Их попытки создать что-то полезное, чаще приводили к развалу всего, к чему они прикасались.

— Разве трудолюбивые, нормальные люди захотят равняться на них? — спрашивал я Василия. — А ведь их не мало и становится все больше и больше. Одни не могут, другие не хотят хорошо работать, когда можно получить и так — в обществе, где все равны. Для лодырей, бездельников, неумех, кое-каков — это самая желанная система. За нее они готовы драть свои глотки на собраниях и митингах, перегрызать глотки не таким, как они...

Несмотря на различие наших с Василием взглядов, по ряду позиций мы ощущали родство душ и инстинктивно тянулись друг к другу. Между нами установилось полное доверие. И что удивительно, наши позиции начали постепенно сближаться, одновременно отмежевываясь от призрачных идеологических догм. Мы вместе шли к прозрению, помогая друг другу.

Не знаю, как ему, а мне было чему у него поучиться. Для меня интересно было узнать, что еще в далекой древности Аристотель, ознакомившись с системой государственного устройства, аналогичного нашему, предостерегал: «При такой системе люди перестанут трудиться, поля зарастут бурьяном, опустеют закрома, все хозяйство придет в упадок». А немецкий канцлер Бисмарк, познакомившись с идеями построения коммунизма сказал: «Выберите страну, которую не жалко»...

Иногда я наведывался в здешний клуб, который размещался в обычном бараке. Помогал художественному оформлению постановок, но сам в самодеятельности не участвовал. Мне было запрещено.

Однажды к нам в клуб обратился небольшого роста, щупленький, отощавший зек. Предложил свои услуги. Говорил он с заметным кавказским акцентом и, как выяснилось, был из Баку. На вопрос — что он может? — ответил:

— Я мастэр спорт, могу забит гвозд...

Все присутствующие едва сдержали улыбку, но «мастэр» добавил: бэз молоток.
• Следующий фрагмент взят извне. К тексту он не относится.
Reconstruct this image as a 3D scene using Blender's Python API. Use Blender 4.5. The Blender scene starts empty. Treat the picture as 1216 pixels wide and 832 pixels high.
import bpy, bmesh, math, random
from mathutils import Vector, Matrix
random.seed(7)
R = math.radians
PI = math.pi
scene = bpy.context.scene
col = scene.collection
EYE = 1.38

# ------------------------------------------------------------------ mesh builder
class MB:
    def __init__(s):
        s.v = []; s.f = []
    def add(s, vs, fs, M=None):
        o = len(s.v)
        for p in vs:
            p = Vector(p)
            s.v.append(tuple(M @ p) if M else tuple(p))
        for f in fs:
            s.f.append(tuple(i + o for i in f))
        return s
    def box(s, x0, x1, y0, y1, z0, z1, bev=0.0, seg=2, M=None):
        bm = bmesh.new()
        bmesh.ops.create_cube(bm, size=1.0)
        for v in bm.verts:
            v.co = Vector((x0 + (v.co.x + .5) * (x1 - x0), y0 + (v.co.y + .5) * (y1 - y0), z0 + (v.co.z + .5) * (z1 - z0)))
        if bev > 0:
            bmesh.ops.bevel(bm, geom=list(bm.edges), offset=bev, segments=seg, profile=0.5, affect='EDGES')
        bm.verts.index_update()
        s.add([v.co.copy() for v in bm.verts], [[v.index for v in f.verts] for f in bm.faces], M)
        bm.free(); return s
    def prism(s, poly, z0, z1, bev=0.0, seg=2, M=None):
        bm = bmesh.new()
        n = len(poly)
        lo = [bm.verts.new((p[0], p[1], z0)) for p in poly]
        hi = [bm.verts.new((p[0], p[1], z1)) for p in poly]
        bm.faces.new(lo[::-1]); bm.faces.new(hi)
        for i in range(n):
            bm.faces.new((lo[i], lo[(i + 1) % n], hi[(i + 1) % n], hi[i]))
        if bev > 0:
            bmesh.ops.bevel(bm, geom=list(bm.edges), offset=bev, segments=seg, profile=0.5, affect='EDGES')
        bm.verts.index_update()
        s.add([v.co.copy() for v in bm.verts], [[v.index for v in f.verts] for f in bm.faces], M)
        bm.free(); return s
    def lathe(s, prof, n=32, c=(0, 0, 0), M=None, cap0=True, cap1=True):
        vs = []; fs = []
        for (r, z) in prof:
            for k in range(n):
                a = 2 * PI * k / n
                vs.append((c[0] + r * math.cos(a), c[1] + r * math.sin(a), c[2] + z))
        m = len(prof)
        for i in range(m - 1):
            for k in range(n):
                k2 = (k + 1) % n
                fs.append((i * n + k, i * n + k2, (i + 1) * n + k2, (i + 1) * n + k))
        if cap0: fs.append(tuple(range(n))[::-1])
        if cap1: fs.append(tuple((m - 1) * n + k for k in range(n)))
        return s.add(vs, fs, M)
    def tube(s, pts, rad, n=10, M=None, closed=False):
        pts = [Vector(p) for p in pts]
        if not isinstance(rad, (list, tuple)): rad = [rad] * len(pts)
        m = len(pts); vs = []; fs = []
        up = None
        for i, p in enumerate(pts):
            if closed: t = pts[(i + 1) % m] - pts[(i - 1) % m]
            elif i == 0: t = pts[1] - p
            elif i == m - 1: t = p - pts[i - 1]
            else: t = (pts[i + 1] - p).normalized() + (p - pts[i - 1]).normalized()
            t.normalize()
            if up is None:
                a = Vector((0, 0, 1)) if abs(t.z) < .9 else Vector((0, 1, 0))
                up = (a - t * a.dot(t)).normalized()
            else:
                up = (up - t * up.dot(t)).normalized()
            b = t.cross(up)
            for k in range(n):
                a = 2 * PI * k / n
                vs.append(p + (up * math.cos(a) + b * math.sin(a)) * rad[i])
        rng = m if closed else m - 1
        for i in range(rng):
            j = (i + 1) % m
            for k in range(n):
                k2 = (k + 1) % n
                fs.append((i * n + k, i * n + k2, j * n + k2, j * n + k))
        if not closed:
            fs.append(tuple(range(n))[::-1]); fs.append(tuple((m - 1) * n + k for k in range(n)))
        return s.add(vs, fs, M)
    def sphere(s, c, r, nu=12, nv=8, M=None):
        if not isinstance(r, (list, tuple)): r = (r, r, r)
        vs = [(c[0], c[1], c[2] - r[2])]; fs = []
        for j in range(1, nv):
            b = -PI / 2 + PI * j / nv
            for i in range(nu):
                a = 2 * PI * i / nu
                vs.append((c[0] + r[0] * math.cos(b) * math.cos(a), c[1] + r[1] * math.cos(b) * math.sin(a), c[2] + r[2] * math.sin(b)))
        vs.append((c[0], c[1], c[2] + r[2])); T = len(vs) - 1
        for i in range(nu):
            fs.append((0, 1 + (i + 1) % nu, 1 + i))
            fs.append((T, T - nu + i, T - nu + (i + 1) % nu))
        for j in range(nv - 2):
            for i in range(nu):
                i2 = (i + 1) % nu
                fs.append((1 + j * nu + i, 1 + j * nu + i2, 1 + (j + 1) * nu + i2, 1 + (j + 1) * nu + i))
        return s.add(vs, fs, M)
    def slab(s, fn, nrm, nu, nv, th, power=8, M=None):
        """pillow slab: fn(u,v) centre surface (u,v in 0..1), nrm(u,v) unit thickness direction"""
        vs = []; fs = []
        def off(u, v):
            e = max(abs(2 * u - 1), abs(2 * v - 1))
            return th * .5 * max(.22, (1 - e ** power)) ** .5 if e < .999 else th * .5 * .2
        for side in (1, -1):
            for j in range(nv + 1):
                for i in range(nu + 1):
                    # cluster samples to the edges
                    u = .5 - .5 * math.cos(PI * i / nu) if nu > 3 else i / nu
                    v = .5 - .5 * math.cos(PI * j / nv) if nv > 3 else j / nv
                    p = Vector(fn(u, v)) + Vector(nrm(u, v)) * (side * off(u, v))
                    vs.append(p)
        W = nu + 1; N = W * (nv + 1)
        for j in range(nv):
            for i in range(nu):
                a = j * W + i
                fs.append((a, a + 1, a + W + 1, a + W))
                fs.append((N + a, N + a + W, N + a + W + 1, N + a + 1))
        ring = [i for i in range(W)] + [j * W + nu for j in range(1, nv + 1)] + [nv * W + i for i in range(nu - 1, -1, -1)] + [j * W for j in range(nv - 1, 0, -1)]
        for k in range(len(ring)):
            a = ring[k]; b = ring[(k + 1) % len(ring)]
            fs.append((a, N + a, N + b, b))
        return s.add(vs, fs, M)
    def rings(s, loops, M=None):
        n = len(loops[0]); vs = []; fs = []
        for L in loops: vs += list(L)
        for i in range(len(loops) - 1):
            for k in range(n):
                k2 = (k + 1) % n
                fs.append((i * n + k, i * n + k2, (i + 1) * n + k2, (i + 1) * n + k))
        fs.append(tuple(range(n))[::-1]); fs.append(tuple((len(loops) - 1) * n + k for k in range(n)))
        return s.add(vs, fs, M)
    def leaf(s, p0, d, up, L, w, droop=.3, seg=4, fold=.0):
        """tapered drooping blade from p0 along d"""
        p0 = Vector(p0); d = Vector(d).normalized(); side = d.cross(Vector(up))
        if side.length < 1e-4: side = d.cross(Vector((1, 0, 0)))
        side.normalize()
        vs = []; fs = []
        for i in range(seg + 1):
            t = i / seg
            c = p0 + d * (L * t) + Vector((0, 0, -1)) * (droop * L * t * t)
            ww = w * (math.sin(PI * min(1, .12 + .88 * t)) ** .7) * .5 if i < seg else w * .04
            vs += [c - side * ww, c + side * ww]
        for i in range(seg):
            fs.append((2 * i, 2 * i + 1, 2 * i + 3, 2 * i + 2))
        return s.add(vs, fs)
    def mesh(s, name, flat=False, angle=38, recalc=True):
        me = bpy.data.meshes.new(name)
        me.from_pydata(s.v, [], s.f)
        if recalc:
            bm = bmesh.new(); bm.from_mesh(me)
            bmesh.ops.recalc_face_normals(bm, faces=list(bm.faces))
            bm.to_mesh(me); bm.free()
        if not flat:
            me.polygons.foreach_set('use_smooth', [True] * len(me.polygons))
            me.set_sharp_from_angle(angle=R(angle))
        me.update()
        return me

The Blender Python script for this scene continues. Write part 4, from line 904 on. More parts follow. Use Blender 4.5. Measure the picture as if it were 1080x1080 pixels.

Принести несколько толстых гвоздей. Молниеносное движение руки, и гвоздь насквозь прошил крышку стола. Так один за другим он вогнал все принесенные гвозди. На поверхности торчали только шляпки. Мы хлопали глазами, не могли понять, в чем дело. Решив, что не очень поверили в его способности, он взял стальную кочергу и завязал ее узлом. Все были поражены, увиденное не вязалось с внешним видом бакинца. Правда, когда он разделся до пояса, у нас отпали все сомнения. Сплошные мышцы; он мог привести их в движение в любой точке тела. Потом он лег спиной на битое стекло, ему на грудь положили широкую доску, а на нее — большой камень и стали бить по камню кувалдой, пока не раскололи. Бакинец встал с пола, потряс мышцами, как собака шерстью после купания, стряхнул прилипшие осколки стекла, и мы увидели, что на спине не осталось никаких следов.